When There is a New Fenway, Leave the Wall Behind

Matt BreenCorrespondent IJune 26, 2008

I love Fenway Park. Ever since the first time I ever step foot into this extraordinary and momentous ballpark, I have been in love. In this case, I believe in love at first sight.

I remember seeing the Green Monster in all its immaculate beauty. I respect the Green Monster for its memoirs, quirks, and flat out refusal of modern times. I respect an inanimate object; I respect a wall.

With all that being said, when there is a new Fenway, whenever that is (I’m in no hurry), leave the wall behind.


The Green Monster was originally built as a result of the street layout around the park, Lansdowne Street. To counteract the undersized distance from home and to deter people from catching a free game, the wall was made abnormally tall.   The rest is history.


The Green Monster is a unique symbol of the time and era it was built. To reproduce this landmark removes the uniqueness and all the genuineness.
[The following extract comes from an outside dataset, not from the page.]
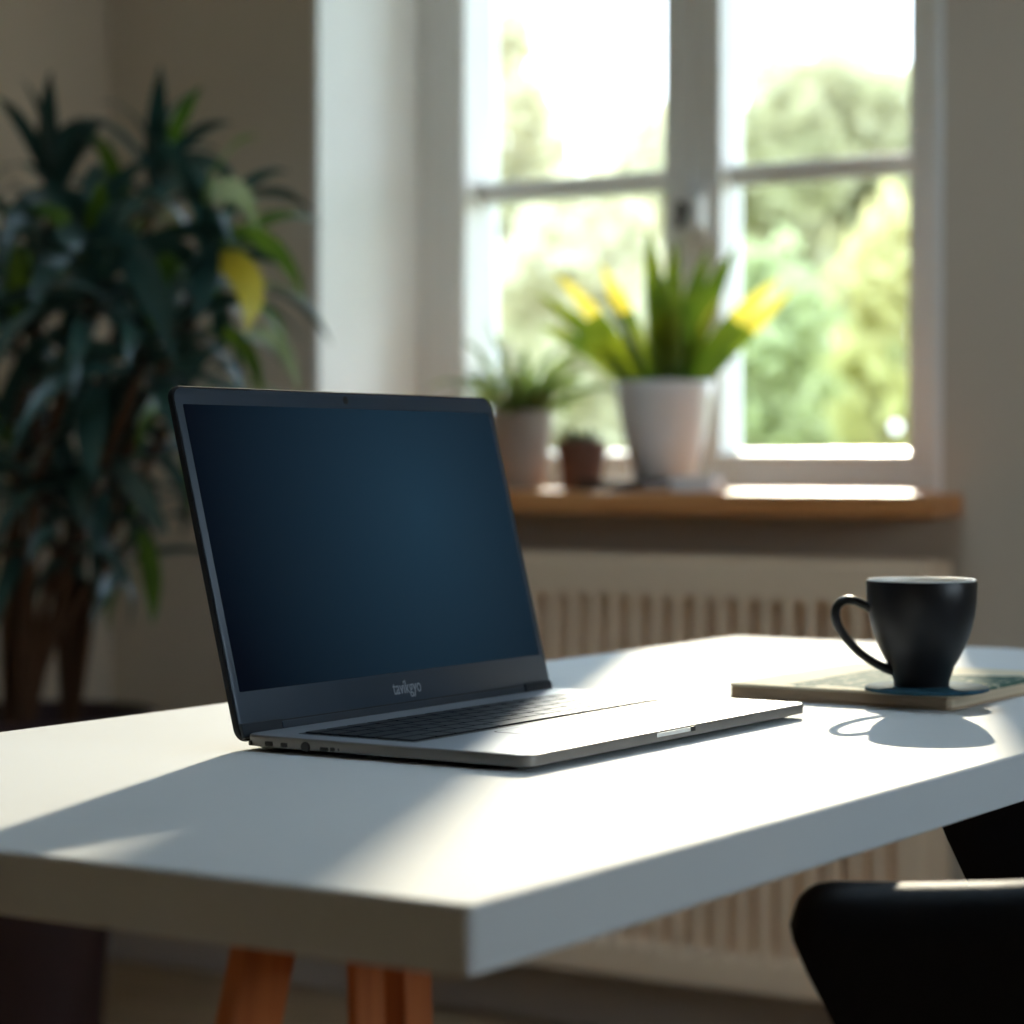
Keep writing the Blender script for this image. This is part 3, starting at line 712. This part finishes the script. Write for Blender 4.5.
# ------------------------------------------------------------------ garden outside
GZ = -.35
m = MB(); m.v = [(-60, 3.82, GZ), (25, 3.82, GZ), (25, 70, GZ), (-60, 70, GZ)]; m.face((0, 1, 2, 3)); m.open = True
struct(m.build('lawn', M['lawn']), 'green lawn outside the window', 'lawn')
def tree(name, label, cat, px, top, half, dist, mats, n, seed, leaf=.16, low=None, group='trees in the garden', dens=1.0):
    xc = (px - 512) / 2464.0 * dist
    X = xc * math.cos(PSI) - dist * math.sin(PSI); Y = xc * math.sin(PSI) + dist * math.cos(PSI)
    zt_ = .91 + (460.6 - top) / 2464.0 * dist; rr = half / 2464.0 * dist
    zl = GZ + .5 if low is None else .91 + (460.6 - low) / 2464.0 * dist
    t = thing(name, label, cat, (X, Y, GZ), 0, group)
    rn = random.Random(seed)
    H_ = zt_ - GZ; zl -= GZ
    m = MB(); m.tube([(0, 0, 0), (.05, .02, H_ * .35), (-.04, .05, H_ * .6), (0, 0, H_ * .85)], [.05 * H_ / 3, .04 * H_ / 3, .03 * H_ / 3, .01], 10); m.build('trunk', M['bark'], t, smooth=True)
    m = MB()
    for k in range(6):
        a = k * 1.1 + seed; z0 = H_ * (.35 + .06 * k)
        m.tube([(0, .03, z0), (rr * .35 * math.cos(a), rr * .35 * math.sin(a), z0 + .12 * H_), (rr * .7 * math.cos(a), rr * .7 * math.sin(a), z0 + .2 * H_)], [.02 * H_ / 3, .013 * H_ / 3, .006], 7)
    m.build('branch', M['bark'], t, smooth=True)
    m = MB(); m.open = True
    cz_ = (H_ + zl) / 2; rz = (H_ - zl) / 2
    cl = []
    for k in range(26):
        a = rn.uniform(0, 6.283); u = rn.uniform(-1, 1); s_ = rn.uniform(.45, .8)
        q = math.sqrt(1 - u * u)
        cl.append((Vector((rr * s_ * q * math.cos(a), rr * s_ * q * math.sin(a), cz_ + rz * s_ * u)), rn.uniform(.25, .42) * min(rr, rz)))
    for k in range(n):
        c_, cr_ = cl[rn.randrange(len(cl))]
        d = Vector((rn.gauss(0, 1), rn.gauss(0, 1), rn.gauss(0, 1))).normalized() * (cr_ * abs(rn.gauss(0, .75)))
        p = c_ + d
        a = Vector((rn.gauss(0, 1), rn.gauss(0, 1), rn.gauss(0, 1))).normalized(); b_ = a.orthogonal().normalized()
        L_ = leaf * rn.uniform(.7, 1.3); i0 = len(m.v)
        m.v += [tuple(p - a * L_), tuple(p - b_ * L_ * .4 + a * L_ * .1), tuple(p + a * L_), tuple(p + b_ * L_ * .4 + a * L_ * .1)]
        m.face((i0, i0 + 1, i0 + 2, i0 + 3))
    m.build('crown', mats, t)
    return t
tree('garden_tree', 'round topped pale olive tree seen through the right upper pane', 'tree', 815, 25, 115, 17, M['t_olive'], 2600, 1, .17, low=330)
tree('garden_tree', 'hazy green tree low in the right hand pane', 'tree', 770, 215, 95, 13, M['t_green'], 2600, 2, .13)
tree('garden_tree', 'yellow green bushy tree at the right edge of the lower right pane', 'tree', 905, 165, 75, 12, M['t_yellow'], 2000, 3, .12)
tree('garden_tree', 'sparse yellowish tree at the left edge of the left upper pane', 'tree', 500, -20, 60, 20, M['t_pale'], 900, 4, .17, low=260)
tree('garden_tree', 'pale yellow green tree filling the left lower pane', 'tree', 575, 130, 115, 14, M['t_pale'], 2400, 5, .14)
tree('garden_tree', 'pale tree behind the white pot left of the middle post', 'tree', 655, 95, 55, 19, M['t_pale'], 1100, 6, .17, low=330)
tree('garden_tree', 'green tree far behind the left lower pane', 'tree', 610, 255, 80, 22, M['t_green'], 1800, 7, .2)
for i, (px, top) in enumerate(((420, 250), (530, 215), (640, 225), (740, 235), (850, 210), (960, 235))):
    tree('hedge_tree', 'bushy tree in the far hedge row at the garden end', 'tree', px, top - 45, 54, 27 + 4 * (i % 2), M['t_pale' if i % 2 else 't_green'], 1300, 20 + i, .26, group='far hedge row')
Obviously, the new park will not be limited by street layouts so a faux monster would be a gimmick.

I understand gimmicks are a staple of new ballparks (Houston’s elevation in center field, McCovey’s Cove, etc.) but a fake Green Monster is not only a cheap imitation but is impractical to the game of baseball.

If the architects of Fenway Park were not limited by Landsdowne, they would not have erected a ridiculously large fence in shallow left field.

What I propose is leave the wall as is, where it is. I don’t care if the rest of the stadium is torn down and redeveloped as long as the monster stays standing tall. It is an artifact, a symbol of Boston and baseball. It is one of a kind, and I say let’s keep it that way.